British Emunah, which supports disadvantaged children in Israel, reacted by cancelling bookings for shows at the Tricycle Theatre. Emunah director Deborah Nathan said:

“The seats were booked through the Emunah Entertainment ticket agency which arranges group bookings to shows and concerts as a way of raising funds for projects in Israel.

“We feel there is no option other than to withdraw from sale tickets for current performances and we will not be offering any further shows at the Tricycle Theatre unless their position changes.

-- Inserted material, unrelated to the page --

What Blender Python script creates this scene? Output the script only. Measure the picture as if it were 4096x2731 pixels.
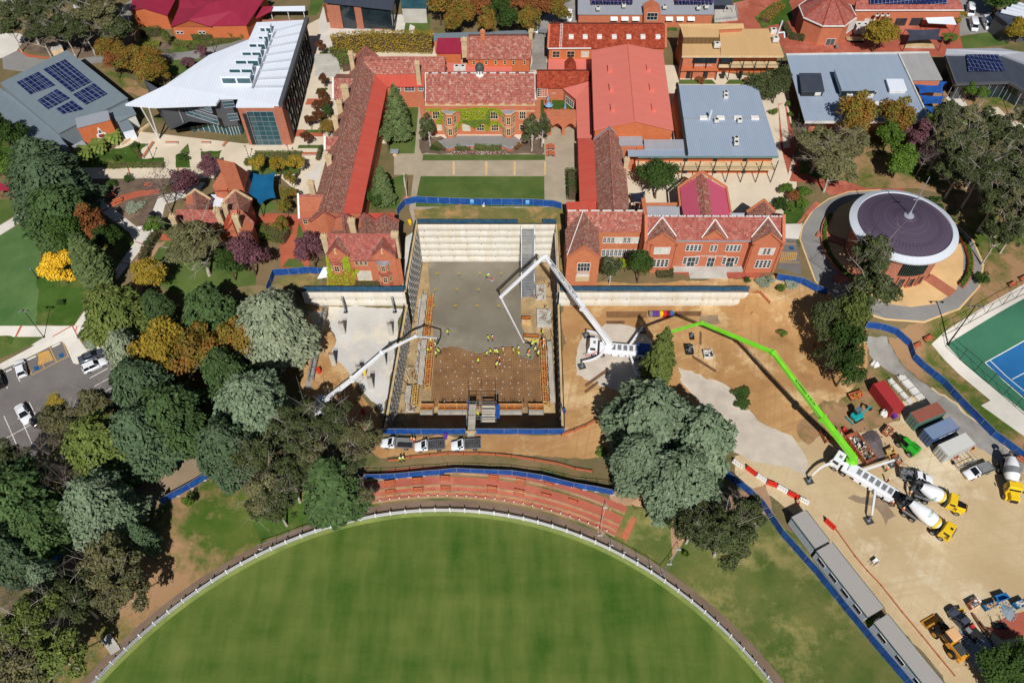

This is the kind of decision that no charity would want to make, it is a sad day for Anglo-Jewry.”

The charity will be refunding supporters who have paid for seats to two forthcoming productions –True West, a modern classic which runs in September and the November premiere of a play directed by Rubasingham.

Elsewhere in the world of arts and culture, performers from the Incubator Theatre of Jerusalem were stopped by protesters at Edinburgh’s world-famous Fringe from reaching the stage for their show The City at the Underbelly.

“The principle of freedom of expression trumps the need to put pressure on any government,” said theatre critic Joyce McMillan.

“A cultural boycott of Israel will do nothing to help the suffering people of Gaza.”

Irish singer Sinead O’Connor, meanwhile, has pulled out of an Israel gig next month, saying: “Nobody with any sanity would have anything but sympathy for the Palestinian plight. There’s not a sane person on Earth who in any way sanctions what the f*** the Israeli authorities are doing.”

She is the latest high-profile artist to voice concerns, after rock stars Peter Gabriel, Brian Eno and Bryan Adams put their names to an open letter to Prime Minister David Cameron calling for an Israel arms embargo.

Alongside a cultural boycott, Palestinian supporters pushed for an economic boycott, with Hayes’ Labour MP John McDonnell addressing 150 protesters.

“We decided as a community,” he said, explaining the boycott decision. “We’re going to visit local shops to ask them to boycott Israeli goods from occupied territories and find alternative suppliers.”

Major retailers have also been targeted. Tesco last week denied that the withdrawal of its only product from the West Bank was a political decision, while across the country protesters descended on Sainsbury’s stores.

In Brixton, supporters of the Boycott, Divestment and Sanctions (BDS) movement flooded the local store, while in Birmingham city centre, the branch on Union Street was forced to close.

In Ireland, the owners of Smyths, a prestigious toy store, had to tell staff to remove a sign telling shoppers that Israeli products had been removed. The sign specifically referred to toys made by Amav Ltd, based in Ashdod.

“Great, I’ll buy my Israeli toys elsewhere,” replied one shopper online. Another wrote: “What next? No Jews allowed?”

Elsewhere, British companies including security contractor G4S and construction equipment manufacturer Caterpillar were targeted by BDS campaigners for their links to the West Bank.